▶ _Objective_:
Scan the entries below and count the lines holding the string "Blender". Supply only the number.

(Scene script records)
◇ ◇ ◇ ◇

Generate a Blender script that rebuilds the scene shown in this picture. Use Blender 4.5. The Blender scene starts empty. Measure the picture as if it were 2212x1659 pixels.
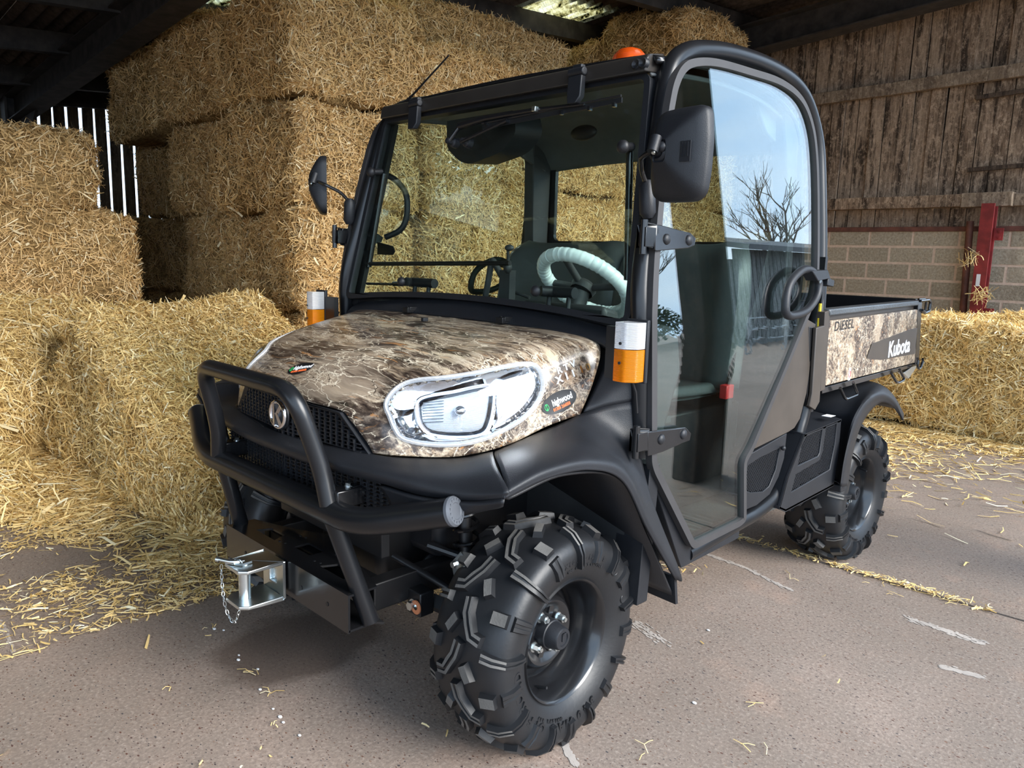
import bpy, bmesh, math, random
import numpy as np
from mathutils import Vector, Matrix
from mathutils.bvhtree import BVHTree
from mathutils.geometry import tessellate_polygon
SC = bpy.context.scene
COL = SC.collection
PI = math.pi
random.seed(7)

# ---------------------------------------------------------------- camera
W, H = 2212, 1659
CAM = Vector((1.92517009, -1.45620496, 1.29792821))
YAW, PIT, ROL, FPX = 0.780357122, 0.162634705, 0.0302402046, 1642.77629
_f = Vector((-math.sin(YAW)*math.cos(PIT), math.cos(YAW)*math.cos(PIT), -math.sin(PIT)))
_r = Vector((math.cos(YAW), math.sin(YAW), 0))
_u = _r.cross(_f)
_r2 = _r*math.cos(ROL) + _u*math.sin(ROL)
_u2 = -_r*math.sin(ROL) + _u*math.cos(ROL)
cd = bpy.data.cameras.new('camera'); co = bpy.data.objects.new('camera', cd); COL.objects.link(co)
cd.sensor_width = 36; cd.lens = FPX/W*36; cd.clip_start = .02; cd.clip_end = 500
co.matrix_world = Matrix(((_r2.x, _u2.x, -_f.x, CAM.x), (_r2.y, _u2.y, -_f.y, CAM.y), (_r2.z, _u2.z, -_f.z, CAM.z), (0, 0, 0, 1)))
SC.camera = co

def ray(px, py):
    return _f + _r2*((px-W/2)/FPX) - _u2*((py-H/2)/FPX)
def at(px, py, ax, v):
    """the point of the plane ax = v that the photograph shows at a pixel"""
    d = ray(px, py); i = 'xyz'.index(ax)
    return CAM + d*((v-CAM[i])/d[i])
def side_x(z):
    t = max(0., z-.95); k = .25
    return .755-.096*(t*t/(2*k) if t < k else t-k/2)
def sd(px, py, off=0.):
    """point on the cab's side surface, which leans in above the waist"""
    x = .75
    for _ in range(25):
        p = at(px, py, 'x', x+off); x = side_x(p.z)
    return p

# ---------------------------------------------------------------- world, sun, exposure
wd = bpy.data.worlds.new('sky'); SC.world = wd; wd.use_nodes = True
nt = wd.node_tree; nt.nodes.clear()
def wn(t, **k):
    n = nt.nodes.new(t)
    for a, b in k.items(): setattr(n, a, b)
    return n
tc = wn('ShaderNodeTexCoord'); mp = wn('ShaderNodeMapping'); mp.inputs['Scale'].default_value = (1, 1, 2.6)
nz = wn('ShaderNodeTexNoise'); nz.inputs['Scale'].default_value = 2.2; nz.inputs['Detail'].default_value = 6; nz.inputs['Roughness'].default_value = .55
rp = wn('ShaderNodeValToRGB'); rp.color_ramp.elements[0].position = .38; rp.color_ramp.elements[0].color = (.45, .64, .90, 1)
rp.color_ramp.elements[1].position = .66; rp.color_ramp.elements[1].color = (.74, .86, .98, 1)
bg = wn('ShaderNodeBackground'); bg.inputs['Strength'].default_value = 2.2
wo = wn('ShaderNodeOutputWorld')
nt.links.new(tc.outputs['Generated'], mp.inputs['Vector']); nt.links.new(mp.outputs[0], nz.inputs['Vector'])
nt.links.new(nz.outputs['Fac'], rp.inputs[0]); nt.links.new(rp.outputs[0], bg.inputs['Color']); nt.links.new(bg.outputs[0], wo.inputs[0])

sl = bpy.data.lights.new('sun', 'SUN'); so = bpy.data.objects.new('sun', sl); COL.objects.link(so)
sl.energy = 4.3; sl.angle = math.radians(35); sl.color = (1, .96, .9)
so.rotation_euler = Vector((-.80, -.15, -.44)).to_track_quat('-Z', 'Y').to_euler()
SC.view_settings.view_transform = 'Standard'; SC.view_settings.look = 'None'
SC.cycles.transparent_max_bounces = 24; SC.view_settings.gamma = 1; SC.view_settings.use_curve_mapping = False
SC.view_settings.exposure = 0.72

# ---------------------------------------------------------------- materials
MAT = {}
class NT:
    def __init__(s, name):
        s.m = bpy.data.materials.new(name); s.m.use_nodes = True; s.t = s.m.node_tree; s.t.nodes.clear()
        s.out = s.t.nodes.new('ShaderNodeOutputMaterial'); MAT[name] = s.m
    def n(s, typ, inp=None, **k):
        x = s.t.nodes.new(typ)
        for a, b in k.items(): setattr(x, a, b)
        for a, b in (inp or {}).items():
            if isinstance(b, bpy.types.NodeSocket): s.t.links.new(b, x.inputs[a])
            else: x.inputs[a].default_value = b
        return x
    def coord(s, kind='Object', scale=(1, 1, 1), rot=(0, 0, 0), loc=(0, 0, 0)):
        c = s.n('ShaderNodeTexCoord')
        return s.n('ShaderNodeMapping', {'Vector': c.outputs[kind], 'Scale': scale, 'Rotation': rot, 'Location': loc}).outputs[0]
    def pos(s, scale=(1, 1, 1), rot=(0, 0, 0)):
        c = s.n('ShaderNodeNewGeometry')
        return s.n('ShaderNodeMapping', {'Vector': c.outputs['Position'], 'Scale': scale, 'Rotation': rot}).outputs[0]
    def noise(s, vec, scale, detail=4, rough=.55, dist=0.):
        return s.n('ShaderNodeTexNoise', {'Vector': vec, 'Scale': scale, 'Detail': detail, 'Roughness': rough, 'Distortion': dist}).outputs['Fac']
    def vor(s, vec, scale, feature='F1', out='Distance', rnd=1.):
        return s.n('ShaderNodeTexVoronoi', {'Vector': vec, 'Scale': scale, 'Randomness': rnd}, feature=feature).outputs[out]
    def ramp(s, fac, *stops):
        r = s.n('ShaderNodeValToRGB', {'Fac': fac}); e = r.color_ramp.elements
        while len(e) < len(stops): e.new(.5)
        for i, (p, c) in enumerate(stops):
            e[i].position = p
            if isinstance(c, (int, float)): c = (c, c, c)
            e[i].color = (*c, 1)
        return r.outputs[0]
    def mix(s, fac, a, b, mode='MIX'):
        x = s.n('ShaderNodeMix', data_type='RGBA', blend_type=mode)
        for i, v in ((0, fac), (6, a), (7, b)):
            if isinstance(v, bpy.types.NodeSocket): s.t.links.new(v, x.inputs[i])
            elif i == 0: x.inputs[0].default_value = v
            else: x.inputs[i].default_value = (*v, 1)
        return x.outputs[2]
    def math(s, op, a, b=0.):
        return s.n('ShaderNodeMath', {0: a, 1: b}, operation=op).outputs[0]
    def bsdf(s, color, rough=.5, metal=0., bump=None, bstr=.3, bdist=.01, spec=.5, **k):
        i = {'Base Color': color if isinstance(color, bpy.types.NodeSocket) else (*color, 1), 'Roughness': rough, 'Metallic': metal, 'Specular IOR Level': spec}
        i.update(k)
        if bump is not None:
            i['Normal'] = s.n('ShaderNodeBump', {'Height': bump, 'Strength': bstr, 'Distance': bdist}).outputs[0]
        b = s.n('ShaderNodeBsdfPrincipled', i); s.t.links.new(b.outputs[0], s.out.inputs[0]); return b

def simple(name, color, rough=.5, metal=0., grain=0., gscale=300., spec=.5, wear=.12, **k):
    t = NT(name); v = t.coord()
    n = t.noise(v, 9, 4)
    c = t.mix(t.ramp(n, (.35, 0.), (.7, 1.)), tuple(x*(1-wear) for x in color), tuple(min(1, x*(1+wear)) for x in color))
    t.bsdf(c, rough, metal, t.noise(v, gscale, 2) if grain else None, grain, .002, spec, **k)
    return t.m
simple('black_plastic', (.013, .014, .017), .46, grain=.25, gscale=500, spec=.38)
simple('dark_plastic', (.012, .012, .014), .5, grain=.2, gscale=300)
simple('black_paint', (.009, .009, .010), .25, **{'Coat Weight': .3, 'Coat Roughness': .1})
simple('tube_paint', (.008, .0085, .010), .30, spec=.42)
simple('black_steel', (.008, .008, .009), .4)
simple('bronze_paint', (.055, .045, .037), .42, spec=.4)
simple('header_paint', (.028, .024, .021), .38, spec=.4)
simple('rubber', (.009, .0095, .011), .44, grain=.15, gscale=90)
simple('rubber_worn', (.10, .095, .088), .75, grain=.4, gscale=200, wear=.3)
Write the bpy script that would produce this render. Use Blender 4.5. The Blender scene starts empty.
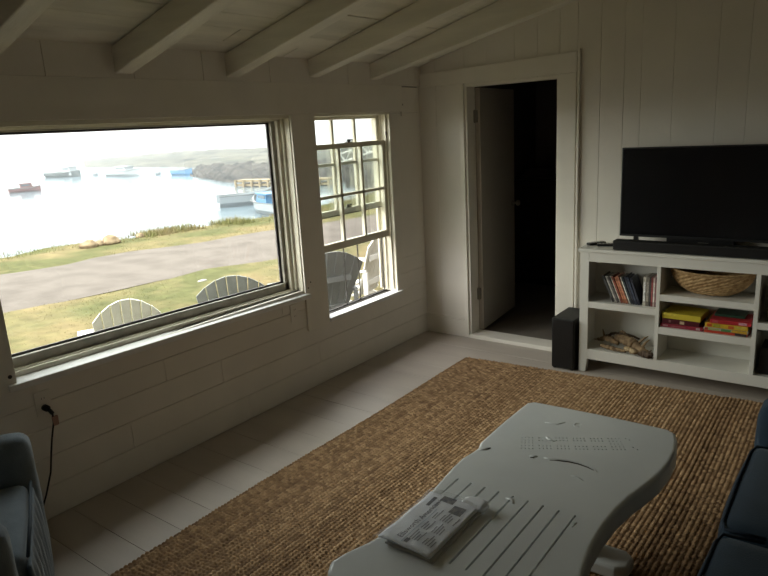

◇ ◇ ◇ ◇

▶ _Task solution_:
2